Vector Graphics

Up to this point, we’ve been discussing raster graphics, which are represented by a grid of pixels. In contrast, vector graphics are stored as a series of instructions to re-create the graphic. For most vector approaches, these instructions look similar to those we issued to our JavaScript rendering context when working with the <canvas> element - including the idea of paths, stroke, and fill.

The vector approach has its own benefits and drawbacks when compared to raster graphics.

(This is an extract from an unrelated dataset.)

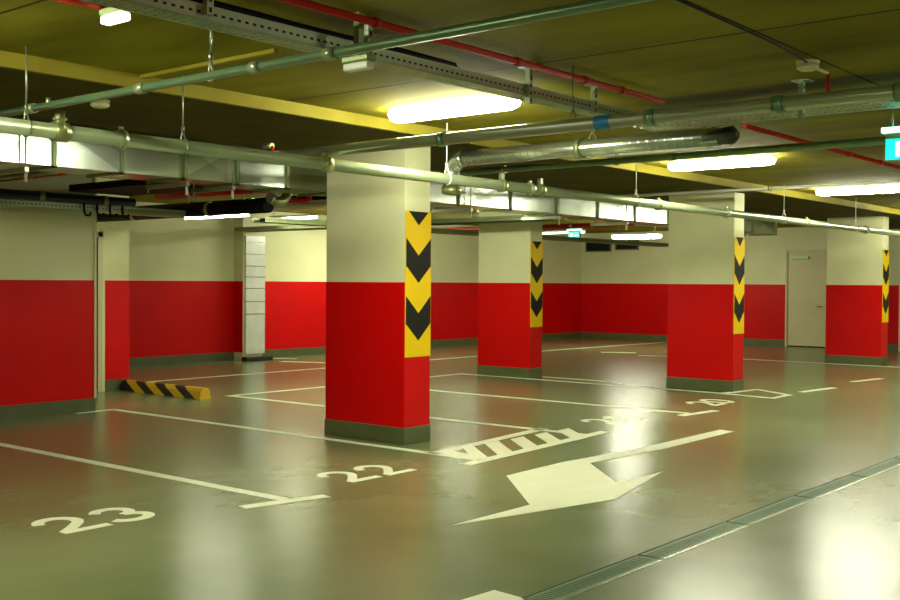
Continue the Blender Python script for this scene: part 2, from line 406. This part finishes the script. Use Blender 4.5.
# big pipe along X
PZ, PY, PR = 2.555, 6.40, .050
t = thing('water_pipe', (1.5,PY,PZ), 'thick grey-green pipe crossing in front of all the columns', 'pipe')
MB().tube([(0,0,0),(25.6,0,0)], PR, 'pipe', 24).build('pipe_run', t)
for X in (2.4,4.26,9.05,11.72,13.6,16.4,19.12,21.3):
    mb = MB(); ring_x(mb, X-1.5, 0, 0, PR+.012, .06, 'pipe'); ring_x(mb, X-1.5, 0, 0, PR+.020, .018, 'brass'); mb.box((X-1.5-.018,-.012,PR),(X-1.5+.018,.012,PR+.035),'brass'); mb.build('coupling', t)
for X, h1 in ((3.81,2.70),(6.17,2.665)):
    mb = MB(); xx = X-1.5
    ring_x(mb, xx, 0, 0, PR+.014, .10, 'brass')
    zt = h1-PZ
    mb.tube([(xx,0,PR*.6),(xx,0,zt-.01)], .034, 'brass', 16).tube([(xx,0,.075),(xx,0,.09)], .045, 'brass', 16)
    mb.tube([(xx,-.07,-.01),(xx,-.07,.05)], .012, 'brass', 10)
    mb.build('riser_tee', t)
for X in (8.57,9.23):
    mb = MB(); ring_x(mb, X-1.5, 0, 0, PR+.014, .05, 'brass'); mb.box((X-1.5-.02,-.02,PR),(X-1.5+.02,.02,PR+.07),'rod'); mb.build('clamp', t)
# thin pipe along Y
t = thing('sprinkler_pipe', (3.70,8.2,2.705), 'thin green pipe crossing overhead to the top edge', 'pipe')
MB().tube([(0,0,0),(0,-16.1,0)], .024, 'pipe2', 20).build('pipe_run', t)
for y in (6.55,5.35,4.35,3.8): MB().tube([(0,y-8.2-.035,0),(0,y-8.2+.035,0)], .032, 'pipe', 16).build('coupling', t)
MB().tube([(0,-1.85,0.0),(0,-1.85,.05)], .016, 'brass', 12).build('sprinkler_stub', t)
# medium pipe along Y with blue tape
t = thing('sprinkler_pipe', (6.22,7.35,2.668), 'green main pipe with a blue tape band, running below the lamps', 'pipe')
MB().tube([(0,0,0),(0,-15.2,0)], .045, 'pipe', 24).build('pipe_run', t)
MB().tube([(0,3.86-7.35,0),(0,3.745-7.35,0)], .048, 'blue', 24, caps=False).build('blue_tape_band', t)
for y in (5.2,3.45,2.6,1.9): MB().tube([(0,y-7.35-.03,0),(0,y-7.35+.03,0)], .055, 'pipe2', 20).build('coupling', t)
MB().tube([(0,7.1-7.35,0),(0,7.1-7.35,.09)], .014, 'redpipe', 12).tube([(0,7.1-7.35,.09),(0,7.2-7.35,.10)], .028, 'brass', 12).build('sprinkler_head', t)
# spiral duct along Y
t = thing('spiral_duct', (8.47,4.05,2.84), 'round spiral-wound metal duct ending in a dark cap above the lane', 'duct')
R = .078; mb = MB()
mb.tube([(0,0,0),(0,2.75,0)], R, 'galv', 28)
ys = .05
while ys < 2.7:
    mb.tube([(0,ys,0),(0,ys+.005,0)], R+.0012, 'galv', 28, caps=False); ys += .085
mb.build('duct_barrel', t)
MB().tube([(0,-.16,-.0),(0,-.12,0),(0,.10,0),(0,.10,0.001)], [R*.45,R*.98,R+.010,R+.010], 'capdark', 28).build('end_cap', t)
MB().tube([(0,1.35,0),(0,1.40,0)], R+.014, 'flange', 28).build('pipe_band', t)
pts = [(0,2.75,0)]+[(0,2.75+.16*math.sin(a),-.16+.16*math.cos(a)) for a in (k*math.pi/12 for k in range(1,7))]+[(0,2.91,-.30)]
MB().tube(pts, R+.004, 'galv', 24).build('elbow', t)
MB().tube([(0,2.91,-.28),(0,2.91,-.34),(-.0,2.91,-.36)], [R+.02,R+.02,R*.6], 'brass', 24).build('collar', t)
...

• More Computation Before a vector graphic can be displayed, it has to be rendered into a raster form, much like we had to instruct our context to render into a <canvas>. This requires some computation, whereas rendering a raster graphic simply requires copying its bits from one buffer to another (assuming we aren’t scaling it).
• Better Scaling Perhaps the biggest benefit is that the problems we see when scaling a raster graphic don’t happen with vector graphics. If we want to make the graphic ten times larger, then when we convert it into a raster, we can scale up the drawing instructions to ten times the normal size.
• Less Photorealistic Vector graphics are best suited for images with well-defined shapes with little shading - things like clipart and cartoon characters. To approach photorealism requires a lot of small shapes drawn in different colors, and will require both more memory and computation. In contrast, a raster graphic is excellent at photorealism. Digital cameras actually create a raster graphic from a grid of color sensors behind the lens.

Because of the scaling benefits, vector graphics are used for commonly used for fonts, icons, and logos, and other images that may be presented at vastly different scales.